▸ **Information provided**
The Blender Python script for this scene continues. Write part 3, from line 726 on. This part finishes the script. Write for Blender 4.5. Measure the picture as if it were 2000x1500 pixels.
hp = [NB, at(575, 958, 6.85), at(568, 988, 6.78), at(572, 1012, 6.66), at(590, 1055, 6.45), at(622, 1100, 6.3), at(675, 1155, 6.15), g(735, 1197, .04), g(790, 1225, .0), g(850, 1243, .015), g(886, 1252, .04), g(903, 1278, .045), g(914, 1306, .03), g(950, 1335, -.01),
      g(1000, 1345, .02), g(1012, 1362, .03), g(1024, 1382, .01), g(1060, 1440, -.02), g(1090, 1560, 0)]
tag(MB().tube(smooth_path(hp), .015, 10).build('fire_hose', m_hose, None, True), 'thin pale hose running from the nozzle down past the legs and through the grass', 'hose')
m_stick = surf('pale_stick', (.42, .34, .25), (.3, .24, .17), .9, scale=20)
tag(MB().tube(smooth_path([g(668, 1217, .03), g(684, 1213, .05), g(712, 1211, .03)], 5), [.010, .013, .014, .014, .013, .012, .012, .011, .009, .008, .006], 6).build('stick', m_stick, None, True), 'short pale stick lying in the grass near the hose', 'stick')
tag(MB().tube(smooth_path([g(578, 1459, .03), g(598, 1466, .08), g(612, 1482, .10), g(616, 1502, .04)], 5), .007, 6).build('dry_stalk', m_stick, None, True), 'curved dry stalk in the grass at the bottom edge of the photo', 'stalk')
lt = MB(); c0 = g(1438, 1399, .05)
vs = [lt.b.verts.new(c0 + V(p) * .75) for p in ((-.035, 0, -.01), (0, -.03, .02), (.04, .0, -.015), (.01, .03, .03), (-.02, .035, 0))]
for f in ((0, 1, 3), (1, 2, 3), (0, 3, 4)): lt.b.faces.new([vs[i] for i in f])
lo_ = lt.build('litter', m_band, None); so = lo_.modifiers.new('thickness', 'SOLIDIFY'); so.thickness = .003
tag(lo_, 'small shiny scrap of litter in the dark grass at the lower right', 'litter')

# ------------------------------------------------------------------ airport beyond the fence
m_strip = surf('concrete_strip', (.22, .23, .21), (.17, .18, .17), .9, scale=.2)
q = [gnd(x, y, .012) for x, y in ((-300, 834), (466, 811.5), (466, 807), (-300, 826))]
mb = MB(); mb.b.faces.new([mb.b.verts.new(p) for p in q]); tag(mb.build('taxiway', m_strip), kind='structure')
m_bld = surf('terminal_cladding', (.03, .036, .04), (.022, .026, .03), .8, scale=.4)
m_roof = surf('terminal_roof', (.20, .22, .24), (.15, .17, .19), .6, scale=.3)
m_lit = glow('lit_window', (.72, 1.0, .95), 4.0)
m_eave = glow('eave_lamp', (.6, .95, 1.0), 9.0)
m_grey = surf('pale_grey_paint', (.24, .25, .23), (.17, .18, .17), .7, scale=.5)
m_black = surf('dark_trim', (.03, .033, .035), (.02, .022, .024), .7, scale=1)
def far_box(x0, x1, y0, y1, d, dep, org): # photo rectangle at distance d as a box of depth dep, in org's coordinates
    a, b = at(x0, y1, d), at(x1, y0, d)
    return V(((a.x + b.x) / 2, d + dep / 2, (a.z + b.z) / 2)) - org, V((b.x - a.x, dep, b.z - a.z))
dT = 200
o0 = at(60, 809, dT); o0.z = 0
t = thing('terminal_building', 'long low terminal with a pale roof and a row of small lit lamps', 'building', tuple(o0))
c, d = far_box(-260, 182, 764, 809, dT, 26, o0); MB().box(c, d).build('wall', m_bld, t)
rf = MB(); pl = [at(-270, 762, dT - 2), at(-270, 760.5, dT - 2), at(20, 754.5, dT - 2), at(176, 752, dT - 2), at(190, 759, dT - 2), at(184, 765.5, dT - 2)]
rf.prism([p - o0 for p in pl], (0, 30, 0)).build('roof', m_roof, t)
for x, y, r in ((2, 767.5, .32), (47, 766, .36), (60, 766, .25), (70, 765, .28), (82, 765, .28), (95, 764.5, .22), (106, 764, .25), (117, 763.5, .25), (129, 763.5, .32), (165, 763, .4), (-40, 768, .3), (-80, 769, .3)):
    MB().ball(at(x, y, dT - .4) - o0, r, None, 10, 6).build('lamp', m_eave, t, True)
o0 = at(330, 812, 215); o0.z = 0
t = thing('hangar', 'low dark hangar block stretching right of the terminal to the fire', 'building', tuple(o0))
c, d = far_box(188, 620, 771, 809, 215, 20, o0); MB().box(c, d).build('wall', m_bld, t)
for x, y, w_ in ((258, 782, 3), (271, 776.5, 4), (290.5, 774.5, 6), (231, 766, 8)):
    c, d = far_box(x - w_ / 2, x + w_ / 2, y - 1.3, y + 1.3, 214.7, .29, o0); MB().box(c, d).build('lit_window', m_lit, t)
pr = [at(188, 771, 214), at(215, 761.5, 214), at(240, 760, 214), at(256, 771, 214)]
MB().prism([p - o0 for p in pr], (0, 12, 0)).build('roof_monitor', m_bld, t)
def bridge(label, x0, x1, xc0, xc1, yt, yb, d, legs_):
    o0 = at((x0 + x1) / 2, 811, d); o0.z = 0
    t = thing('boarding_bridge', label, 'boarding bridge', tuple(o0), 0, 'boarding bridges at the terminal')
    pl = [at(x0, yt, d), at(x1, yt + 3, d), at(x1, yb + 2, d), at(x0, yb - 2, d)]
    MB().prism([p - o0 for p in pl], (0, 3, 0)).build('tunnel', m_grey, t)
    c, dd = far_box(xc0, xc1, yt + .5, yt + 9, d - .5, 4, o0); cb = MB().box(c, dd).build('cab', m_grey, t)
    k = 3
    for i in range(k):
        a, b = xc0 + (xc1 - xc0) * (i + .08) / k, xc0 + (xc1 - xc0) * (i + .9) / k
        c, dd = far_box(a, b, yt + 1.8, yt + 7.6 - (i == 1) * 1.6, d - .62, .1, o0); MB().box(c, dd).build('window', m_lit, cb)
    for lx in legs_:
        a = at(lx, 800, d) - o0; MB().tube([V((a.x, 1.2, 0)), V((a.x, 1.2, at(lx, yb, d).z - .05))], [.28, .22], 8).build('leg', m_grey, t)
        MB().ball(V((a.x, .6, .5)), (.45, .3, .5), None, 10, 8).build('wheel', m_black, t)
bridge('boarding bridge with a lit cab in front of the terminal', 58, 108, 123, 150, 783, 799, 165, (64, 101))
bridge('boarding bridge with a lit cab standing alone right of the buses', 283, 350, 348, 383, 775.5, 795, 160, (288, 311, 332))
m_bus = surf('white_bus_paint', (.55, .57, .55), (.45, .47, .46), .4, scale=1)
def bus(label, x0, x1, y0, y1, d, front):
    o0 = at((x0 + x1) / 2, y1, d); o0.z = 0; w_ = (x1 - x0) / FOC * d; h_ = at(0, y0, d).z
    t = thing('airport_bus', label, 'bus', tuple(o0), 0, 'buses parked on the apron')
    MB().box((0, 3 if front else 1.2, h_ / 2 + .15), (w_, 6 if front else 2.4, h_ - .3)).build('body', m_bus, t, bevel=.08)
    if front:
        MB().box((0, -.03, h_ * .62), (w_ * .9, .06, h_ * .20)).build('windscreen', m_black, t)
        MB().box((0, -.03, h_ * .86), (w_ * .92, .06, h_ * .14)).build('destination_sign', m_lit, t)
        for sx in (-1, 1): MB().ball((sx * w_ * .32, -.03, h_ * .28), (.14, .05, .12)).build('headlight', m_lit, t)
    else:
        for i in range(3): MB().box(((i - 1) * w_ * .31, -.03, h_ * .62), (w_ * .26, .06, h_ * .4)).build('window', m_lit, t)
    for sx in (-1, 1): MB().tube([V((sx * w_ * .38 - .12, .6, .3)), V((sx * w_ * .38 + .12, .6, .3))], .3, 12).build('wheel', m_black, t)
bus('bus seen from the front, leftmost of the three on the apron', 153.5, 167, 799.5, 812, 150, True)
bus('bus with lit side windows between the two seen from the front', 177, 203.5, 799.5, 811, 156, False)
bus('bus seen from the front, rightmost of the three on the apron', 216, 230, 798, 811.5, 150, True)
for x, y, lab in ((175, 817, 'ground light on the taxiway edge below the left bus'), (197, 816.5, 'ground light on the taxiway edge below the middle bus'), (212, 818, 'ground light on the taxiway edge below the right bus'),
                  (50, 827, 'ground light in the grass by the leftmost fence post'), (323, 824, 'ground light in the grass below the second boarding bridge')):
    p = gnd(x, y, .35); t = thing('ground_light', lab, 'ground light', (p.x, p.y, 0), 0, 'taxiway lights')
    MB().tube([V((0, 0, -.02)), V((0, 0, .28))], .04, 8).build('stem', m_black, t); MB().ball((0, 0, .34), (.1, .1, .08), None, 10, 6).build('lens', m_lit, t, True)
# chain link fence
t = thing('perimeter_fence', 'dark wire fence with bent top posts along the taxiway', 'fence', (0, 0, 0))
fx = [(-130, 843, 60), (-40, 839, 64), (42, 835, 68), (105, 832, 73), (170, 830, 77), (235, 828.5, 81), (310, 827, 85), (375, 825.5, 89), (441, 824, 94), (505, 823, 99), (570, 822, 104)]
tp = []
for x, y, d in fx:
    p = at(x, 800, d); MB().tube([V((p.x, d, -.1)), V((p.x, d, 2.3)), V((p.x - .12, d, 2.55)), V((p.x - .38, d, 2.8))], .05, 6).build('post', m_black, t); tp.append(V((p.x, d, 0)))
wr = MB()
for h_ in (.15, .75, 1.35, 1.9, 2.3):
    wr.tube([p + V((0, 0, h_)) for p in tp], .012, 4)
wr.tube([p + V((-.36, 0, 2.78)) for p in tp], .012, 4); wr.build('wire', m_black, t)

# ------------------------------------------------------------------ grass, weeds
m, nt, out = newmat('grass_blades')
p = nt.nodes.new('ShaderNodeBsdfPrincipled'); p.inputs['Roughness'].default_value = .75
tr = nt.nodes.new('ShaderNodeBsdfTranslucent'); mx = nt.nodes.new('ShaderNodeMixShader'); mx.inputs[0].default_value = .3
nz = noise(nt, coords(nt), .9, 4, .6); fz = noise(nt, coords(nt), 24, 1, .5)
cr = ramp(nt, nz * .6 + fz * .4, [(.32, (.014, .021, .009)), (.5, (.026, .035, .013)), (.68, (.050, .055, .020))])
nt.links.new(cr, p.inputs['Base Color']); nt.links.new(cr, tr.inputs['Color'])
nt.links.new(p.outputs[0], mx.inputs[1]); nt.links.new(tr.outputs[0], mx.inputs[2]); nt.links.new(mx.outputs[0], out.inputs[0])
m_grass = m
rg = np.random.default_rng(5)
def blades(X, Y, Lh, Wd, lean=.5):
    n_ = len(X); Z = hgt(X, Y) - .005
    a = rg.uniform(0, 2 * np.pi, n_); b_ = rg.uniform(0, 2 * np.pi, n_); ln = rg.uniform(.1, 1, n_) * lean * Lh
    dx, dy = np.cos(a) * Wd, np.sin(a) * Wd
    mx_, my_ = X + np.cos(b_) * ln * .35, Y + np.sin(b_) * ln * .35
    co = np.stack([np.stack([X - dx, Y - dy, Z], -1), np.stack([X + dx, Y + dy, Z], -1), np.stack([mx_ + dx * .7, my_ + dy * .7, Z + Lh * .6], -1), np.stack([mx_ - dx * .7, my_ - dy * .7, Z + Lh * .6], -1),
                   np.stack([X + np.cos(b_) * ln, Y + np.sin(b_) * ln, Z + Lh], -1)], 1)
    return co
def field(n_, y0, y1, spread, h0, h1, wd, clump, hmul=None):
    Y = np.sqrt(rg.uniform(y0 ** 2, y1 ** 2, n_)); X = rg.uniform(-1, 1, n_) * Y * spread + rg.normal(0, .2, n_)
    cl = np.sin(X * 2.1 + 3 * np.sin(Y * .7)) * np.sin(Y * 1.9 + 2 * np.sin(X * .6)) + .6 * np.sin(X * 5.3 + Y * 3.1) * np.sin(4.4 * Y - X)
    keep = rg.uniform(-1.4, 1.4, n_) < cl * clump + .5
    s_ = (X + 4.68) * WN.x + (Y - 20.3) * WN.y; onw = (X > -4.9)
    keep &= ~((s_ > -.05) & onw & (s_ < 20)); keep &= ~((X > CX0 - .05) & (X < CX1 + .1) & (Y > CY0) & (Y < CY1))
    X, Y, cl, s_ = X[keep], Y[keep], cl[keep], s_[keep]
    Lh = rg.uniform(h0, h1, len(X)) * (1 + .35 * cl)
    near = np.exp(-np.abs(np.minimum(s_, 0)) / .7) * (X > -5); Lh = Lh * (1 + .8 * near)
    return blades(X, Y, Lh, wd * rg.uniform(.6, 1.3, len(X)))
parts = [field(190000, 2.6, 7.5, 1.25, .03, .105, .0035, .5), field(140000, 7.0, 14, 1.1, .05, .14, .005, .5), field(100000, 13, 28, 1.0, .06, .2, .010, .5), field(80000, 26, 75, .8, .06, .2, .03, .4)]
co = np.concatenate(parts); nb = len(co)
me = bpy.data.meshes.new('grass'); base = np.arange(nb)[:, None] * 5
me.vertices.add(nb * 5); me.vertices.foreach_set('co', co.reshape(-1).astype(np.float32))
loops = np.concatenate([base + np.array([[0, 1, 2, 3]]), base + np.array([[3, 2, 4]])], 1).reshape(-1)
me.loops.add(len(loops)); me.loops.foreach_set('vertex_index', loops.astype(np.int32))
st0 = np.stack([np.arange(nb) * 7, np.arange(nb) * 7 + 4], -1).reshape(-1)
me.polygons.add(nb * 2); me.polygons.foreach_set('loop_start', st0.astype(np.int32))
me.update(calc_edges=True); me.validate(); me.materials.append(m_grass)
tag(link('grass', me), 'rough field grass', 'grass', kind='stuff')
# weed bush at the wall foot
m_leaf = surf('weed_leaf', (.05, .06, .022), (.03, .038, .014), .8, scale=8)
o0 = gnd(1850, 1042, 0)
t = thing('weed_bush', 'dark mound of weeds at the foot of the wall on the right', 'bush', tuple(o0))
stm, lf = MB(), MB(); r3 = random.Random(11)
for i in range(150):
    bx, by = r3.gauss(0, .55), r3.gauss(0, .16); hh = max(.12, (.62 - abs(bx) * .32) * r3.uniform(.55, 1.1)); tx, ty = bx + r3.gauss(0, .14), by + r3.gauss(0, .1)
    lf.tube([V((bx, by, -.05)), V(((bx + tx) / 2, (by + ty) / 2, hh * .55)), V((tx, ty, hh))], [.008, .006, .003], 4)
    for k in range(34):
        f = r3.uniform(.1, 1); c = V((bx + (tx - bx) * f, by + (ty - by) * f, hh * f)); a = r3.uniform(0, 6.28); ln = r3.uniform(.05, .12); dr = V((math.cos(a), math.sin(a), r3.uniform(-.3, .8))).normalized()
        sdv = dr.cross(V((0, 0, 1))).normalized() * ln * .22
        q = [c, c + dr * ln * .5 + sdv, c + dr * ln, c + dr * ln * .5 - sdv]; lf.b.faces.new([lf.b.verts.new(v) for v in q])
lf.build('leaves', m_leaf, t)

▸ **Task instructions**
Pick out the lines that include the word "from" and write them out.

▸ **Task result**
The Blender Python script for this scene continues. Write part 3, from line 726 on. This part finishes the script. Write for Blender 4.5. Measure the picture as if it were 2000x1500 pixels.
tag(MB().tube(smooth_path(hp), .015, 10).build('fire_hose', m_hose, None, True), 'thin pale hose running from the nozzle down past the legs and through the grass', 'hose')
bus('bus seen from the front, leftmost of the three on the apron', 153.5, 167, 799.5, 812, 150, True)
bus('bus with lit side windows between the two seen from the front', 177, 203.5, 799.5, 811, 156, False)
bus('bus seen from the front, rightmost of the three on the apron', 216, 230, 798, 811.5, 150, True)